THE 1975, “Notes On A Conditional Form” (Dirty Hit / Polydor Records 2020)

Quando pubblichi un album composto da 22 brani o ti sei fatto prendere la mano oppure, per eccesso di zelo, lo sopravvaluti. Non so cosa abbiano pensato The 1975 con “Notes On A Conditional Form” ma ciò che è certo è che sembra essere cresciuto in modo sproporzionato.
“C’è sempre stato un piano generale” – assicura la band di Manchester – “abbiamo voluto chiudere un percorso iniziato con “Music for Cars” che sarebbe dovuto terminare con NOACF pensato come l’immediato follow-up di “A Brief Inquiry into Online Relationships”, ma durante la sua lavorazione ci siamo immediatamente accorti che “Notes” stava avendo una gestazione più lunga del previsto.”
Intrecciando hip-hop, synthpop, rock alternativo, RnB e new wave con programmi pseudo concettuali, la band gioca bene le sue carte, compensando la mancanza di idee importanti con l’inclusione di tutti i generi a loro cari.
Laddove l’album “nero” ha cavalcato l’emozione estiva accaparrandosi consensi soprattutto tra i giovanissimi, quello “rosa” ha sovvertito la situazione grazie al suo plastic-pop anni ’80 orientandosi verso un pubblico più varieato per poi raggiungere lo stile musicale ideale della band con l’album “bianco”. “NOACF” non ha cercato di raggiungere alcun compromesso, ha voluto semplicemente trasmettere tutto ciò che la band aveva da dire senza lasciare fuori nulla.
Prendiamo l’intro di “The 1975”, brano omonimo in continua evoluzione che il gruppo rielabora in chiave diversa ad ogni disco: questa volta le note ambient accompagnano un monologo ispirato di Greta Thunberg e la produzione elettronica alla Brian Eno fa da cornice al saggio letto dall’attivista ambientale che regala un’intro appassionata con il suo appello accorato ad agire per contrastare i cambiamenti climatici.
Da qui NOACF si sviluppa in modo eclettico in continuo equilibrio instabile sul confine sonoro tra i vari generi: dal trash punk urlato di “People” alla toccante ballata folk semi acustica di “Jesus Christ 2005 God Bless America” che vede Matty Healy duettare con Phoebe Bridgers, passando per le chitarre shoegaze di “Then because She Goes”, i beat elettro-pop in “Frail State of Mind” fino ad arrivare alle melodie scanzonate di “Me & You Together Song”, che sembra quasi uscire dalla programmazione MTV anni ‘90.

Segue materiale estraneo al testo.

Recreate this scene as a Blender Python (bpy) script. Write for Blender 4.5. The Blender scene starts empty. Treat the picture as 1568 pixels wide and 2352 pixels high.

Insieme a Greta Thunberg e alla Bridgers, anche la divina FKA Twigs ha prestato la sua voce ultraterrena duettando nel pop al neon di “If You’re Too Shy (Let Me Know)” e l’ipnotico dance “What Should I Say”. Ma c’è molto molto di più. Il disco offre anche una manciata di tracce unicamente strumentali che spezzano e rilassano come “The End (Music for Cars)” e “Streaming” in netta contrapposizione con la base elettro alla Burial di “Shiny Collarbone” – dove fa capolino la voce del musicista di dancehall giamaicano Cutty Ranks – e dell’ibrido disco-ambient di “Having No Head”.
I quattro di Manchester ritornano alle origini con “The Birthday party”, che mette in luce la capacità di Healy di trasmettere emozioni come solo Taylor Swift saprebbe fare, e con la traccia post-grunge dalla chitarra jangly “Then Because She Goes”, mentre il racconto frenetico della vita in tour di “Roadkill” lascia trasparire sentimenti di irrequietezza del cantante per la mancanza di privacy dovuta alla vita da “rockstar”.
A chiudere Notes “Guys”, una vera e propria dichiarazione d’amore da parte di Healy agli altri componenti della band: “You guys are the best thing that ever happened to me”, ripete fino allo scemare del pezzo, che come una colonna sonora accompagna la fine di un lungo film su cui la critica si divide e il pubblico resta interdetto sul giudizio finale.